=== Provided information ===

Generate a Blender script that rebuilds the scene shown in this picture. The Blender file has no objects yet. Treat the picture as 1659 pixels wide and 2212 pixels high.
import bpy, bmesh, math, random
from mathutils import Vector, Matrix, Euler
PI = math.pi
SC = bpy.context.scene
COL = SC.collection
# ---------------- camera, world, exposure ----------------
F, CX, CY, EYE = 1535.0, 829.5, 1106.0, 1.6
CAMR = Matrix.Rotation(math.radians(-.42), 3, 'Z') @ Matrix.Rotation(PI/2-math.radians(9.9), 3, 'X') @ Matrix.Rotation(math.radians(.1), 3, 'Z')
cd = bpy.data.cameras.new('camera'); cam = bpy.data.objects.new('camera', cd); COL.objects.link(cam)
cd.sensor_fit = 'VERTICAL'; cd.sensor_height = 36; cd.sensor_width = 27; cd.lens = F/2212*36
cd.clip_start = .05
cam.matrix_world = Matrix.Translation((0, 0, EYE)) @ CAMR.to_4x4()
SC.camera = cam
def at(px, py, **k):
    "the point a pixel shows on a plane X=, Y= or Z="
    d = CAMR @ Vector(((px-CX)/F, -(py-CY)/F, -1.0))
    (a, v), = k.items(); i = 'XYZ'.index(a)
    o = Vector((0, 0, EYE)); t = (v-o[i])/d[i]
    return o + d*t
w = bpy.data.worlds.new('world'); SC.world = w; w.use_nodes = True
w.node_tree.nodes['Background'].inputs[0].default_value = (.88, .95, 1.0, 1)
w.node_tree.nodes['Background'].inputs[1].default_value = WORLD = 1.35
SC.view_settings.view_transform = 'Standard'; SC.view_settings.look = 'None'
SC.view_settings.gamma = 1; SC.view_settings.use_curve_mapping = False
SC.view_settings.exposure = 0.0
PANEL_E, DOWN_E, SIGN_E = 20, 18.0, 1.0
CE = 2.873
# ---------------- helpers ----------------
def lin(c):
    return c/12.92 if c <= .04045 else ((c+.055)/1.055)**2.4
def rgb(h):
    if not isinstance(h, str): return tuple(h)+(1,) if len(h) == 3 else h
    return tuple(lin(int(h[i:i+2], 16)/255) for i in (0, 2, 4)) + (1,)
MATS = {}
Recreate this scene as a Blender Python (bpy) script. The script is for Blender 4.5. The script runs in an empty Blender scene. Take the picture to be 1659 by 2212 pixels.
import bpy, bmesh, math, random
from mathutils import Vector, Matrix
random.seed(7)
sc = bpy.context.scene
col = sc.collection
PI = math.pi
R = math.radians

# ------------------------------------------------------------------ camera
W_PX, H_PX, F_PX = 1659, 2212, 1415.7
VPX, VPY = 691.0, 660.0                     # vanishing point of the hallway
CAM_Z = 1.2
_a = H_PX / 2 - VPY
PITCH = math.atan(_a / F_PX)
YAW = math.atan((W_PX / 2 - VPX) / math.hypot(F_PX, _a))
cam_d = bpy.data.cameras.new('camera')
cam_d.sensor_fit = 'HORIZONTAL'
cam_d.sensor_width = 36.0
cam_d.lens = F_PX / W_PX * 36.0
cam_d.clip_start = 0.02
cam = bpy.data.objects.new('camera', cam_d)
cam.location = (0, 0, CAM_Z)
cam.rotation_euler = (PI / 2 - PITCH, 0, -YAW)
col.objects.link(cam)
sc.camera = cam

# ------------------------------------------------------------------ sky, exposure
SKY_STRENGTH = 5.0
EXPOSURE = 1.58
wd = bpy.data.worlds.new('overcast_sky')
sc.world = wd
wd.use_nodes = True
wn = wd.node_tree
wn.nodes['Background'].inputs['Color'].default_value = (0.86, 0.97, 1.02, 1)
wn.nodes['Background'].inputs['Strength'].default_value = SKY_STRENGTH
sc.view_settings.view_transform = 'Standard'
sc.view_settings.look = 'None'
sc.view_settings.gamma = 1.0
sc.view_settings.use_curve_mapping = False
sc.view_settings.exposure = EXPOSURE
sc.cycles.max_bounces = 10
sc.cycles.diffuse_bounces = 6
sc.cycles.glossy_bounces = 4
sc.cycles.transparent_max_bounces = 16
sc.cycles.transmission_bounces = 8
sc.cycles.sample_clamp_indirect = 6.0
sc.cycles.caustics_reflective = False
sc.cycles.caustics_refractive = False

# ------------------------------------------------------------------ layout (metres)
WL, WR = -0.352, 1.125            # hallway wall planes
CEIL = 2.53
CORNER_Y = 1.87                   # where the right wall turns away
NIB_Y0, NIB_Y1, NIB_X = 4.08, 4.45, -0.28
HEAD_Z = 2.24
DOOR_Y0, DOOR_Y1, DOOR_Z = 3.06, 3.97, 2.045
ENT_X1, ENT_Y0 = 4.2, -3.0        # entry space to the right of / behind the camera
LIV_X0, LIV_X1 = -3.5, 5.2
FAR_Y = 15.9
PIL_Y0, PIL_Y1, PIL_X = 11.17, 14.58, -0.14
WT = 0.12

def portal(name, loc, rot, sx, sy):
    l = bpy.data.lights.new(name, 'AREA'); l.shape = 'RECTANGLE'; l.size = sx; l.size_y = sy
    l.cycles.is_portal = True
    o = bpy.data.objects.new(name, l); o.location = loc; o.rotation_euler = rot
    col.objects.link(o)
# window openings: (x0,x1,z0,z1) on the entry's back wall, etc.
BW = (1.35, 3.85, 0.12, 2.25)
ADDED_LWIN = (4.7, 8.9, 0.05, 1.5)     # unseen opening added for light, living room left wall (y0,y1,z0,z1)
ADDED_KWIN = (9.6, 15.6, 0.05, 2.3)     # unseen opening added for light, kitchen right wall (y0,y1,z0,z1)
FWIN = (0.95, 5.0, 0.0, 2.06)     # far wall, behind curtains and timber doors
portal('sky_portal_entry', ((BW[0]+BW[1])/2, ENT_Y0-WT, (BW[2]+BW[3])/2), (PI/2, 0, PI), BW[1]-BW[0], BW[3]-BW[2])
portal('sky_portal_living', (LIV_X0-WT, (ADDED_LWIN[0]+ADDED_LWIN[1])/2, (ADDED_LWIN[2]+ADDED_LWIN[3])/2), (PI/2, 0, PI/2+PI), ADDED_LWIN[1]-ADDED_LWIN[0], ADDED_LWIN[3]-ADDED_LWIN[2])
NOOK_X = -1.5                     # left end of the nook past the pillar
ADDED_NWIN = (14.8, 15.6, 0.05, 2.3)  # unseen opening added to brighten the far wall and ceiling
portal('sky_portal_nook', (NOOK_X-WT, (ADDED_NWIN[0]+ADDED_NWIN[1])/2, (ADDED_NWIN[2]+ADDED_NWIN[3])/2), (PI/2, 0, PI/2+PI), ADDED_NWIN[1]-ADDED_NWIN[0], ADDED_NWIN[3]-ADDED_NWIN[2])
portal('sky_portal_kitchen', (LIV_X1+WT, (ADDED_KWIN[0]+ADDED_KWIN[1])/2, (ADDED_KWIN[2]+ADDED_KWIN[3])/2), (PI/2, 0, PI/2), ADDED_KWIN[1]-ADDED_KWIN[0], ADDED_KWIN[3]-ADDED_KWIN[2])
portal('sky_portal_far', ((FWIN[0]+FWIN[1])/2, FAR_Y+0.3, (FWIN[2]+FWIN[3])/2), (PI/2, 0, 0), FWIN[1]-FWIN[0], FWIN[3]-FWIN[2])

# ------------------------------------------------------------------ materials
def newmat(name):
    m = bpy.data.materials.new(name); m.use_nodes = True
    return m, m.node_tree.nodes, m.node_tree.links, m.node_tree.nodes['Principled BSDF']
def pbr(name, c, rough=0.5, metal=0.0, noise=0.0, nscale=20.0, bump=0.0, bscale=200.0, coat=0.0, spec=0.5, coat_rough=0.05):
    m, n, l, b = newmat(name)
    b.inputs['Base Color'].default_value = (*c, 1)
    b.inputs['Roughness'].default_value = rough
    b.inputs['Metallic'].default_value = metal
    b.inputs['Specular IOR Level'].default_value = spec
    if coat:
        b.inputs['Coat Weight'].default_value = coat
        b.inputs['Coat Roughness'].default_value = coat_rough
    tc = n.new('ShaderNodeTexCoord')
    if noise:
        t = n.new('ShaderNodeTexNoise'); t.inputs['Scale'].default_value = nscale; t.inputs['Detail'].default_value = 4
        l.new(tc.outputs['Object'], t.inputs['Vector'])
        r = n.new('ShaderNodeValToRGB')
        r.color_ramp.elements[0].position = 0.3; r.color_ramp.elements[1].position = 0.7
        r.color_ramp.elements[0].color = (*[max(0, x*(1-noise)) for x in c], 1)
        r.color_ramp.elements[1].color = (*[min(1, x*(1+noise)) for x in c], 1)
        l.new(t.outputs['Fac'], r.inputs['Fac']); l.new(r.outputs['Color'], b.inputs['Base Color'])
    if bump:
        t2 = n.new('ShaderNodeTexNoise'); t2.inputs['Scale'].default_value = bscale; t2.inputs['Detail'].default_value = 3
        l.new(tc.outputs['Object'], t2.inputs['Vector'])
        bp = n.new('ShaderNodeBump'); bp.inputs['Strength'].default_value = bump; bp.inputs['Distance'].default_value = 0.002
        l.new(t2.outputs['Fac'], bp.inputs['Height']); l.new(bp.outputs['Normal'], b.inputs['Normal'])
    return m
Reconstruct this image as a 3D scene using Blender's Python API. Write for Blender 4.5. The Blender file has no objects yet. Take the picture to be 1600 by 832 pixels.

===

• Work to complete
Please print exactly, and only, the lines from the line with "Recreate this scene" to the line with "R = math.radians", both included.

• Problem solution
Recreate this scene as a Blender Python (bpy) script. The script is for Blender 4.5. The script runs in an empty Blender scene. Take the picture to be 1659 by 2212 pixels.
import bpy, bmesh, math, random
from mathutils import Vector, Matrix
random.seed(7)
sc = bpy.context.scene
col = sc.collection
PI = math.pi
R = math.radians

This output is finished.